* WHAT TO WORK ON: Extract each line where the string "Blender" shows up.

[START DATASET ENTRIES]

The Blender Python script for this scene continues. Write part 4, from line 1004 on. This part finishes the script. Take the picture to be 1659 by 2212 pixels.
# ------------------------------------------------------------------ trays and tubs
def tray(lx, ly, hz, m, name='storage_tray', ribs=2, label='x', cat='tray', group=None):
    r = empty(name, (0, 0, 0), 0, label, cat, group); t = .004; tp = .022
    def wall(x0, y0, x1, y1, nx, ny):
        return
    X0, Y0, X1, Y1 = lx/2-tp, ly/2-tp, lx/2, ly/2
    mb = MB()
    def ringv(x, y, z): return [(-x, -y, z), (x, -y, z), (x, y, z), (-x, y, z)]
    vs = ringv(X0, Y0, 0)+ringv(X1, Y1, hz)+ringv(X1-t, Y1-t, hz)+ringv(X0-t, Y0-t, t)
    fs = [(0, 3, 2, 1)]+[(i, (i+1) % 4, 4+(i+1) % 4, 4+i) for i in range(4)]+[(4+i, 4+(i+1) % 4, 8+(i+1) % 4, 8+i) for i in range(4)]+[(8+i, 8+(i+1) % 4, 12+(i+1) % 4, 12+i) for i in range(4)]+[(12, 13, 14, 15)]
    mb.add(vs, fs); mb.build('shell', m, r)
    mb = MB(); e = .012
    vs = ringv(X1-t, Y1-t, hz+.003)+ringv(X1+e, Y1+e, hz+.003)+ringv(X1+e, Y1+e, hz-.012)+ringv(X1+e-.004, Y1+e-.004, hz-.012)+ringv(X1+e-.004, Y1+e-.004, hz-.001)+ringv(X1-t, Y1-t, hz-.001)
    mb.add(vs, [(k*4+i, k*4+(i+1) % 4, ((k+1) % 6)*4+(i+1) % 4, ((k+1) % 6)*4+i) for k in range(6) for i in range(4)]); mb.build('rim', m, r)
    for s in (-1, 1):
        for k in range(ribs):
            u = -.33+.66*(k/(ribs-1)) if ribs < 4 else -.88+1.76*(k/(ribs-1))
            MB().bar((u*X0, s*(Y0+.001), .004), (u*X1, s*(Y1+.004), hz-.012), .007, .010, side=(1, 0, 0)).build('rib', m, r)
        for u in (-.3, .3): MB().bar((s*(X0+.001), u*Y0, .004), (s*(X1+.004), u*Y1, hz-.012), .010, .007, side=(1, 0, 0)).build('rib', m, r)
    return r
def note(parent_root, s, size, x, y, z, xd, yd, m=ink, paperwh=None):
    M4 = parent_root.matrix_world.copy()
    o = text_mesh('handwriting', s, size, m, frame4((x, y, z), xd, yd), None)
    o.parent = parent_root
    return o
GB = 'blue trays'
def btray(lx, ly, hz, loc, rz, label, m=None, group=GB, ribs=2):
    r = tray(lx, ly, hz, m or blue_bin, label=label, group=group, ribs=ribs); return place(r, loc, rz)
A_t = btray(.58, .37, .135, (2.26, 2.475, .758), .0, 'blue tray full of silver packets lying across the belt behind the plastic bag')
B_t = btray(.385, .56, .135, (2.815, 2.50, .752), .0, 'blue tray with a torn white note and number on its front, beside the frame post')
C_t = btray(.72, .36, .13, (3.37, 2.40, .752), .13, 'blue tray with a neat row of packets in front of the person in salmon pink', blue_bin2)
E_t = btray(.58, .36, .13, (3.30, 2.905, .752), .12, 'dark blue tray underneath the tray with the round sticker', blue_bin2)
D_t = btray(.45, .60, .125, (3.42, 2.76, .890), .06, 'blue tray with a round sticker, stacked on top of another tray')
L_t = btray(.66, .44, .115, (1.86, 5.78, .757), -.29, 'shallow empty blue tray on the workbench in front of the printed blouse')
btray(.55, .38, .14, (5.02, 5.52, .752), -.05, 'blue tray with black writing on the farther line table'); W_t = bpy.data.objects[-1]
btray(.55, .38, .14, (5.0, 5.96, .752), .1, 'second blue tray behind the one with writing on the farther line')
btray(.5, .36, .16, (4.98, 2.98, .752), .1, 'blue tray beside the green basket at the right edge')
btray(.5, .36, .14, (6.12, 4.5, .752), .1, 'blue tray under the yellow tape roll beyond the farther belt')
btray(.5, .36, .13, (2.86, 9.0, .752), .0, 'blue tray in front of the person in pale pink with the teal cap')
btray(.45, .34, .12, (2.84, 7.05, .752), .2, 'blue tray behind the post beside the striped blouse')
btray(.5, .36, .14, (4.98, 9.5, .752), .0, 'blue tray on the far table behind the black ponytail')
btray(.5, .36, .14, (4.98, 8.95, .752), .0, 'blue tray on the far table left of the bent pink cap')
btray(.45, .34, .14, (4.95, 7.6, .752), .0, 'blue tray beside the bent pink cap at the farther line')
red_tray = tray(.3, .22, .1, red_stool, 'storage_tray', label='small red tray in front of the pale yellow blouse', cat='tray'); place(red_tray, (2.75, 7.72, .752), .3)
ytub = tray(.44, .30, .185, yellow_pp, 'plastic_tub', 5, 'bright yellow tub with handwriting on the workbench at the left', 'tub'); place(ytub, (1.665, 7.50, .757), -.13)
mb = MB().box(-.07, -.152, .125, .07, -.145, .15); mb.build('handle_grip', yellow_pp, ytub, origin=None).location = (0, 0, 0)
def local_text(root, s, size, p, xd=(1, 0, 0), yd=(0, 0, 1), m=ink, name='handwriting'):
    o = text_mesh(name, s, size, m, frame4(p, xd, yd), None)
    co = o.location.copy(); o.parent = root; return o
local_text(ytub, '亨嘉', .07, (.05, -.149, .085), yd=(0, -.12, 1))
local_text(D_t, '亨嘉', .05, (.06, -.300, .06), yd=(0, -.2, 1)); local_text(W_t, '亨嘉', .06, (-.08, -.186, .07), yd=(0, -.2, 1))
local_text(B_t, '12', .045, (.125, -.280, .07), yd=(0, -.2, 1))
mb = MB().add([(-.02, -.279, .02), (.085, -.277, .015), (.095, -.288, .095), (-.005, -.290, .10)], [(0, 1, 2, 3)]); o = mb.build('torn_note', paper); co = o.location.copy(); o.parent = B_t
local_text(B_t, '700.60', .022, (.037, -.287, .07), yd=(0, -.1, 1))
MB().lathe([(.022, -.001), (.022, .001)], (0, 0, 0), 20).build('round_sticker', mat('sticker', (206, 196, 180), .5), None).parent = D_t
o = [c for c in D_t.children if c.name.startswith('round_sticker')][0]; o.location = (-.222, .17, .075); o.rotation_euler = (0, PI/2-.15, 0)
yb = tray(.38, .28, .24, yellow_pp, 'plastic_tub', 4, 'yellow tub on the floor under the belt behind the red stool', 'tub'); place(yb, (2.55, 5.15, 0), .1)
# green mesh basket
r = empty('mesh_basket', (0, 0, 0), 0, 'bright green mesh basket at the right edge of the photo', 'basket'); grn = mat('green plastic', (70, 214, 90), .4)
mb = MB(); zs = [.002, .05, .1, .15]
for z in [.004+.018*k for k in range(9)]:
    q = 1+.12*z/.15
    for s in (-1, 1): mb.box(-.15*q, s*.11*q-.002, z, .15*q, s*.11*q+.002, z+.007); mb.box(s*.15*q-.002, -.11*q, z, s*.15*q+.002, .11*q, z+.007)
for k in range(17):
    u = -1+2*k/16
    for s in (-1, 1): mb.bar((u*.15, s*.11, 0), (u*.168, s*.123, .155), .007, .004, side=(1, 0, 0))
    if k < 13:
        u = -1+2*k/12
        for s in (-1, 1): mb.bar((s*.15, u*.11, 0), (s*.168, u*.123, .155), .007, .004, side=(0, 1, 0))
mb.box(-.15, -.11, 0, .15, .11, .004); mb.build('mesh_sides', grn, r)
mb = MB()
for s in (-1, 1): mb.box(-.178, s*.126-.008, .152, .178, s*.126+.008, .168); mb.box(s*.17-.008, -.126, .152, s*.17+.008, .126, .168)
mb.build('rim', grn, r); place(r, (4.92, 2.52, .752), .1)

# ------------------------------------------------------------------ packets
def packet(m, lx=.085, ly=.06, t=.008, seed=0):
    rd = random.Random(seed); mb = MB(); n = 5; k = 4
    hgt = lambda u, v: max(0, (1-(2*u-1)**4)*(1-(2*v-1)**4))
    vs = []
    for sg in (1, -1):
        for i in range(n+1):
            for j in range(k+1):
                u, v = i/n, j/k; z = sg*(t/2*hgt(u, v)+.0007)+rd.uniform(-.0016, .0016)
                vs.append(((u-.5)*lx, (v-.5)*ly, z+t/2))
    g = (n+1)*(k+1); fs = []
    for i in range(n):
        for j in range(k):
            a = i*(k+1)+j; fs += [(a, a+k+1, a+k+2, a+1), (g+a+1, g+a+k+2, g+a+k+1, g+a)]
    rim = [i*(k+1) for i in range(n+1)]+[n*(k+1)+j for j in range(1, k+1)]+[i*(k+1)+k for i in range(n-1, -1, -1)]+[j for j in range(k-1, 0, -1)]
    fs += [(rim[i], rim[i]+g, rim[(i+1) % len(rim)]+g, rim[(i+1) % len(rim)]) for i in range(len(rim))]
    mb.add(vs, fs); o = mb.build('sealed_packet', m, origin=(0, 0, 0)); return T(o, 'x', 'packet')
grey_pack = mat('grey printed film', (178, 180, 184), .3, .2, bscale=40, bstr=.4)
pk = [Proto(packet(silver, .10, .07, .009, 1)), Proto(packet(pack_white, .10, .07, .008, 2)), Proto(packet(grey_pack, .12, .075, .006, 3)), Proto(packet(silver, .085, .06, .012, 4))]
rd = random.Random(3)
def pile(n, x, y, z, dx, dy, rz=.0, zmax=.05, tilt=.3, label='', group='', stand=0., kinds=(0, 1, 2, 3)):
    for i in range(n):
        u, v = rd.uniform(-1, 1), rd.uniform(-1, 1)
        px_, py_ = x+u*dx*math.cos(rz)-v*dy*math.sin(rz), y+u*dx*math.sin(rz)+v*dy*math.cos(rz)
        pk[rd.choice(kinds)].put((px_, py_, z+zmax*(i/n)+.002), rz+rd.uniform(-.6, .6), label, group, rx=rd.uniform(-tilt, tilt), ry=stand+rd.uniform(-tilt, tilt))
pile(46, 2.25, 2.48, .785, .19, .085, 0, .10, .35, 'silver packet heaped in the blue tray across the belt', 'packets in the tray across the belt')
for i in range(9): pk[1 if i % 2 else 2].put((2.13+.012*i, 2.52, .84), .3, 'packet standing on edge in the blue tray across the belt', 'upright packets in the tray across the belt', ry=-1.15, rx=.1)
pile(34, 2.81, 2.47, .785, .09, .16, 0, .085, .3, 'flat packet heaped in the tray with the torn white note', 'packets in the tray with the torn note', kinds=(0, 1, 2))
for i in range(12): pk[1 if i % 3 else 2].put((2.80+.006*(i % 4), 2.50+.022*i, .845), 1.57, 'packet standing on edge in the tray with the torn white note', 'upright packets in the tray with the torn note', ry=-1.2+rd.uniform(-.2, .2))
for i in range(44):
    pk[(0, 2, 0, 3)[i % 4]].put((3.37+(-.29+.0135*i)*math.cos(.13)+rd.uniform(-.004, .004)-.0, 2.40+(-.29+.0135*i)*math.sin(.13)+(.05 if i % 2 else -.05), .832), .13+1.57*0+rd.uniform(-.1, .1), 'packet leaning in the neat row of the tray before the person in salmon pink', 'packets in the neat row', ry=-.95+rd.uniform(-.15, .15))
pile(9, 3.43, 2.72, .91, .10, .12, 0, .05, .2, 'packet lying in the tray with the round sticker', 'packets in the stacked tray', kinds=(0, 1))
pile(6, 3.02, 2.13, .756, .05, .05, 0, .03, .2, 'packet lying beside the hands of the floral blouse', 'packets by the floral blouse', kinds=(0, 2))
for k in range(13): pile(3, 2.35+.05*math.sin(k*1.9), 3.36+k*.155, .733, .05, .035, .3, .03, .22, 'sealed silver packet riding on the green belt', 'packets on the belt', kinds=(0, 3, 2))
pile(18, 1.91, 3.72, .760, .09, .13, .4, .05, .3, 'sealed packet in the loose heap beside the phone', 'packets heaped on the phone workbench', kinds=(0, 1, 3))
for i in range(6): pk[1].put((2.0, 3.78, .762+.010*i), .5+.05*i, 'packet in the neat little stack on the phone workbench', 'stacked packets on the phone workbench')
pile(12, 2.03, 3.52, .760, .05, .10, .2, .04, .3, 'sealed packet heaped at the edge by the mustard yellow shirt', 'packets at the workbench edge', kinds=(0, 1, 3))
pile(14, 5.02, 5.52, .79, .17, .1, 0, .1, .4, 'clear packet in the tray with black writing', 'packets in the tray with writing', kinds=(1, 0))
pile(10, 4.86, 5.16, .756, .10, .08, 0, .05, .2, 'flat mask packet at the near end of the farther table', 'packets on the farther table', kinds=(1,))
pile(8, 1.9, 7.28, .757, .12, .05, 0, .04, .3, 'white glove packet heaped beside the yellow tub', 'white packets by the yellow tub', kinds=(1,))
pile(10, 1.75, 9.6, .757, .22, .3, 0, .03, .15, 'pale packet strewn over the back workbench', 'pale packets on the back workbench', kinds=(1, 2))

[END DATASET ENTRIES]
[START DATASET ENTRIES]

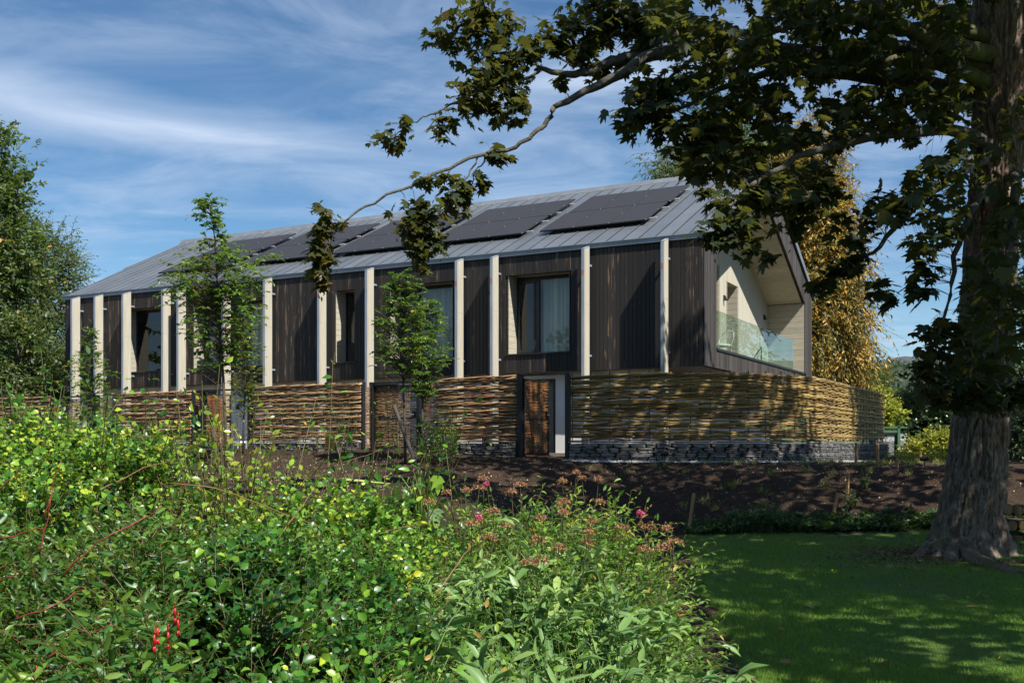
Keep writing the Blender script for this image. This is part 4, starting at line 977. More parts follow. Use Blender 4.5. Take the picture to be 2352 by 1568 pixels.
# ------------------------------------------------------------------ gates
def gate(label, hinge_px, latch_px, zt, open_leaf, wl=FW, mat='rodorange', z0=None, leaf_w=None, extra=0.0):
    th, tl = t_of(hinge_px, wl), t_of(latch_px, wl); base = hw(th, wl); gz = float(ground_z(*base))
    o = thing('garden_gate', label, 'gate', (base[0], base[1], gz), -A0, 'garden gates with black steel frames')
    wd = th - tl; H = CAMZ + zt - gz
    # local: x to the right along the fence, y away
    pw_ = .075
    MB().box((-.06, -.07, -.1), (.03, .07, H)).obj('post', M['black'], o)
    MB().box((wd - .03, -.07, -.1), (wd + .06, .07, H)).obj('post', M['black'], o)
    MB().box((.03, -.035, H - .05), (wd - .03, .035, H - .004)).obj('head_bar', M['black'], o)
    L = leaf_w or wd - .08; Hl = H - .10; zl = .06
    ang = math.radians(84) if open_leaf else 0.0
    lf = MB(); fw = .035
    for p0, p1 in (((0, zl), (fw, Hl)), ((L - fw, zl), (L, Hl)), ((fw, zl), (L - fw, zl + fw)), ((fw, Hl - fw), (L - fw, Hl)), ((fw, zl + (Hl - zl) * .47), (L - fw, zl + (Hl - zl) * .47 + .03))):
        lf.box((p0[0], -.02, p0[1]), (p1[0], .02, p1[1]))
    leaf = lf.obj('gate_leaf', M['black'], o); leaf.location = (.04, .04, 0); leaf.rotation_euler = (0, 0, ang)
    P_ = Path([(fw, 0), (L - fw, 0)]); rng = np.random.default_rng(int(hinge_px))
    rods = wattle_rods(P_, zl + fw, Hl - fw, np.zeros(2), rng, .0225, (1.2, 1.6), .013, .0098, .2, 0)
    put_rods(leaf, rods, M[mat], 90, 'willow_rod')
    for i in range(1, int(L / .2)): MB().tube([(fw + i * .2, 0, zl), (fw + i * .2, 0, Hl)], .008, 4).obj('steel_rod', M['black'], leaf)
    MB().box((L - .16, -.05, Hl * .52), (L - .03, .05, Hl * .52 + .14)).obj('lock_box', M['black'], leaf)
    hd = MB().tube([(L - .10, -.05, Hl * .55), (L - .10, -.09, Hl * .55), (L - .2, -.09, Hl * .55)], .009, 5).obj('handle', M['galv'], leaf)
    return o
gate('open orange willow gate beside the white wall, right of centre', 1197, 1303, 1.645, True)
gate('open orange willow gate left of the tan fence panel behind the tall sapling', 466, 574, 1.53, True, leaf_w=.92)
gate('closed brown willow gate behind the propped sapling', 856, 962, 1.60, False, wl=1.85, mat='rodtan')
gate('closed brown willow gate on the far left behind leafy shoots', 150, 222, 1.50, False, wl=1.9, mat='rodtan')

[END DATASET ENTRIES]
[START DATASET ENTRIES]

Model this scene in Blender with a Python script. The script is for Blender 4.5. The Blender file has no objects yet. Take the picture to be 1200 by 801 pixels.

[END DATASET ENTRIES]

* OUTPUT FOR THIS TASK:
The Blender Python script for this scene continues. Write part 4, from line 1004 on. This part finishes the script. Take the picture to be 1659 by 2212 pixels.
Keep writing the Blender script for this image. This is part 4, starting at line 977. More parts follow. Use Blender 4.5. Take the picture to be 2352 by 1568 pixels.
Model this scene in Blender with a Python script. The script is for Blender 4.5. The Blender file has no objects yet. Take the picture to be 1200 by 801 pixels.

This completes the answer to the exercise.